**SOURCE MATERIAL:**
────────

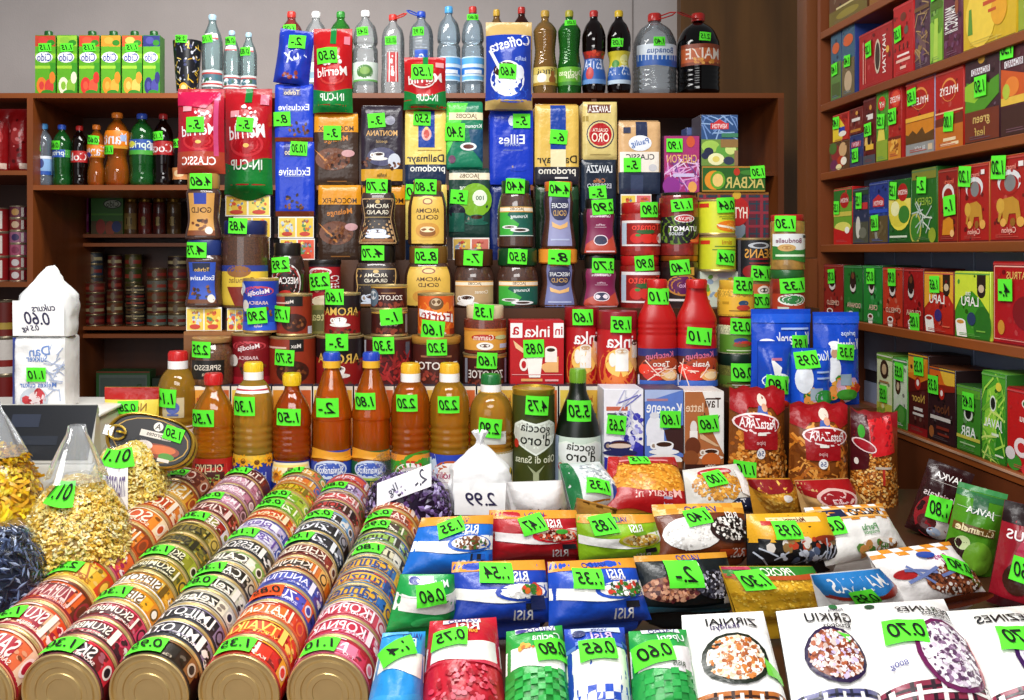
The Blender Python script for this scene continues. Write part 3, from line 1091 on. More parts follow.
TS = (.045, .036)
mid(35, 52.5, 124, 'soda', 'c8dcf0', '4a98d8', 'small water bottle with light blue cap and blue label', name='water_bottle', capk=(.44, .075), lab=(.2, .52, '8ab4e4', 'R -1 .0 1 .2 2a58b0;E 0 .6 .3 .26 2a3c80;R -1 .85 1 1 e4ecf4'), tags=('0.50', 39, 148, TS))
mid(53, 71, 125, 'soda', '3aa84a', '2a58c8', 'small green lemonade bottle with dark blue cap', lab=(.50, .63, '2a58b8', 'T Sprite 0 .5 .7 e8f4e8;R .5 0 1 1 3a9a3a'), fill=(.8, '14a02c'), tags=('0.60', 58, 146, TS))
mid(71.5, 87.5, 126, 'soda', '2a0e08', 'b01c18', 'small dark cola bottle with red cap and red label', lab=(.42, .62, 'b81c1c', 'T Cola 0 .5 .55 f4ecec'), fill=(.85, '140504'))
mid(87.5, 105.5, 125, 'waist', 'f09a30', 'e07a20', 'small orange drink bottle between the cola and the big orange bottle', lab=(.50, .72, 'e88a20', 'T Fanta 0 .5 .6 e8ecf8;E -.5 .2 .3 .2 2a3c9a'), fill=(.93, 'fa8a10'), tags=('0.60', 96, 141, TS))
mid(105, 129.5, 113, 'waist', 'f09a30', 'e07a20', 'big orange drink bottle in the middle of the shelf', lab=(.54, .80, 'e88218', 'T Fanta -.1 .55 .5 e8ecf8;R .4 .4 .8 .75 a4b8e0;R -1 0 1 .14 e8a030'), fill=(.93, 'fa8a10'), tags=('1.15', 112, 151, TS))
mid(130, 154, 114, 'soda', '3aa84a', '2a4cb0', 'big green lemonade bottle with blue and silver label', lab=(.46, .68, '2a52a8', 'R -1 0 1 .3 4aa83a;T Sprite 0 .6 .5 dcecdc;E -.5 .7 .3 .2 d8d840;R .7 .3 .95 .8 c8d4e0'), fill=(.8, '14a02c'))
mid(153.5, 173, 114, 'soda', '2a0e08', 'a01818', 'big dark cola bottle with red cap at the right', lab=(.46, .66, 'b01c20', 'T Coca 0 .5 .5 f0e4e4'), fill=(.85, '140504'), tags=('1.15', 160, 137, TS))
mid(172.5, 189, 137, 'soda', '2a0e08', '7a1814', 'partly hidden dark bottle behind the pink-red coffee bag', lab=(.15, .4, 'd08a50', 'E 0 .5 .5 .3 f0d0a0'), fill=(.85, '140504'), tags=('0.60', 177, 144, TS))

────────

**THE PROBLEM:** Repeat the data in full and exactly. Omit pictures.

**ANSWER:**
The Blender Python script for this scene continues. Write part 3, from line 1091 on. More parts follow.
TS = (.045, .036)
mid(35, 52.5, 124, 'soda', 'c8dcf0', '4a98d8', 'small water bottle with light blue cap and blue label', name='water_bottle', capk=(.44, .075), lab=(.2, .52, '8ab4e4', 'R -1 .0 1 .2 2a58b0;E 0 .6 .3 .26 2a3c80;R -1 .85 1 1 e4ecf4'), tags=('0.50', 39, 148, TS))
mid(53, 71, 125, 'soda', '3aa84a', '2a58c8', 'small green lemonade bottle with dark blue cap', lab=(.50, .63, '2a58b8', 'T Sprite 0 .5 .7 e8f4e8;R .5 0 1 1 3a9a3a'), fill=(.8, '14a02c'), tags=('0.60', 58, 146, TS))
mid(71.5, 87.5, 126, 'soda', '2a0e08', 'b01c18', 'small dark cola bottle with red cap and red label', lab=(.42, .62, 'b81c1c', 'T Cola 0 .5 .55 f4ecec'), fill=(.85, '140504'))
mid(87.5, 105.5, 125, 'waist', 'f09a30', 'e07a20', 'small orange drink bottle between the cola and the big orange bottle', lab=(.50, .72, 'e88a20', 'T Fanta 0 .5 .6 e8ecf8;E -.5 .2 .3 .2 2a3c9a'), fill=(.93, 'fa8a10'), tags=('0.60', 96, 141, TS))
mid(105, 129.5, 113, 'waist', 'f09a30', 'e07a20', 'big orange drink bottle in the middle of the shelf', lab=(.54, .80, 'e88218', 'T Fanta -.1 .55 .5 e8ecf8;R .4 .4 .8 .75 a4b8e0;R -1 0 1 .14 e8a030'), fill=(.93, 'fa8a10'), tags=('1.15', 112, 151, TS))
mid(130, 154, 114, 'soda', '3aa84a', '2a4cb0', 'big green lemonade bottle with blue and silver label', lab=(.46, .68, '2a52a8', 'R -1 0 1 .3 4aa83a;T Sprite 0 .6 .5 dcecdc;E -.5 .7 .3 .2 d8d840;R .7 .3 .95 .8 c8d4e0'), fill=(.8, '14a02c'))
mid(153.5, 173, 114, 'soda', '2a0e08', 'a01818', 'big dark cola bottle with red cap at the right', lab=(.46, .66, 'b01c20', 'T Coca 0 .5 .5 f0e4e4'), fill=(.85, '140504'), tags=('1.15', 160, 137, TS))
mid(172.5, 189, 137, 'soda', '2a0e08', '7a1814', 'partly hidden dark bottle behind the pink-red coffee bag', lab=(.15, .4, 'd08a50', 'E 0 .5 .5 .3 f0d0a0'), fill=(.85, '140504'), tags=('0.60', 177, 144, TS))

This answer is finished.